[22]
"Woe! woe to thee, Flesh!--with a purer spirit now
The death-day were a hope, and the judgment-hour a joy!
"One morn I woke in pain, with a pallor on my brow,
As though the dreaded Angel were descending to destroy:
"They brought to me a leech, saying, 'Heal him lest he die!'
On that day, by Allah, were his drugs a poor deceit!
"They stripped me and bathed me, and closed the glazing eye,
And dispersed unto prayers, and to haggle for my sheet.
"The prayers without a bow [23] they prayed over me that day,
Brought nigh to me the bier, and disposed me within.
"Four bare upon their shoulders this tenement of clay,
Friend and kinsmen in procession bore the dust of friend and kin.
"They threw upon me mould of the tomb and went their way--
A guest, 'twould seem, had flitted from the dwellings of the tribe!
"My gold and my treasures each a share they bore away,
Without thanks, without praise, with a jest and with a jibe.
"My gold and my treasures each his share they bore away,
On me they left the weight!--with me they left the sin!

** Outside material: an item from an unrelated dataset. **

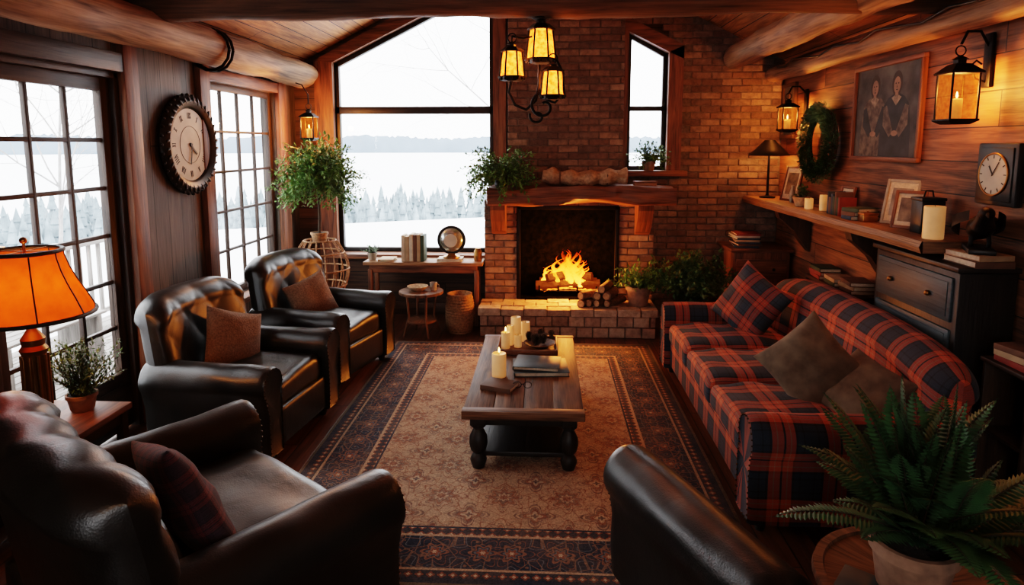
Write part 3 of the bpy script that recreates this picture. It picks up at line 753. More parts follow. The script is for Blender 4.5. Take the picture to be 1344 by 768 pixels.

"That night within the grave without hoard or child I lay,
No spouse, no friend were there, no comrade and no kin.
"The wife of my youth, soon another husband found--
A stranger sat at home on the hearthstone of my sire.
"My son became a slave, though not purchased nor bound,
The hireling of a stranger, who begrudged him his hire.
"Such, alas, is human life! such the horror of his death!
Man grows like a grass, like a god he sees no end.
"Be wise, then, ere too late, brother! praise with every breath
The hand that can chastise, the arm that can defend:
"And bless thou the Prophet, the averter of our ills,
While the lightning flasheth bright o'er the ocean and the hills."
At this hour my companions become imaginative and superstitious. One
Salimayn, a black slave from the Sawahil [24], now secretary to the Hajj,
reads our fortunes in the rosary. The "fal" [25], as it is called, acts a
prominent part in Somali life. Some men are celebrated for accuracy of
prediction; and in times of danger, when the human mind is ever open to
the "fooleries of faith," perpetual reference is made to their art. The
worldly wise Salimayn, I observed, never sent away a questioner with an
ill-omened reply, but he also regularly insisted upon the efficacy of
sacrifice and almsgiving, which, as they would assuredly be neglected,
afforded him an excuse in case of accident. Then we had a recital of the
tales common to Africa, and perhaps to all the world.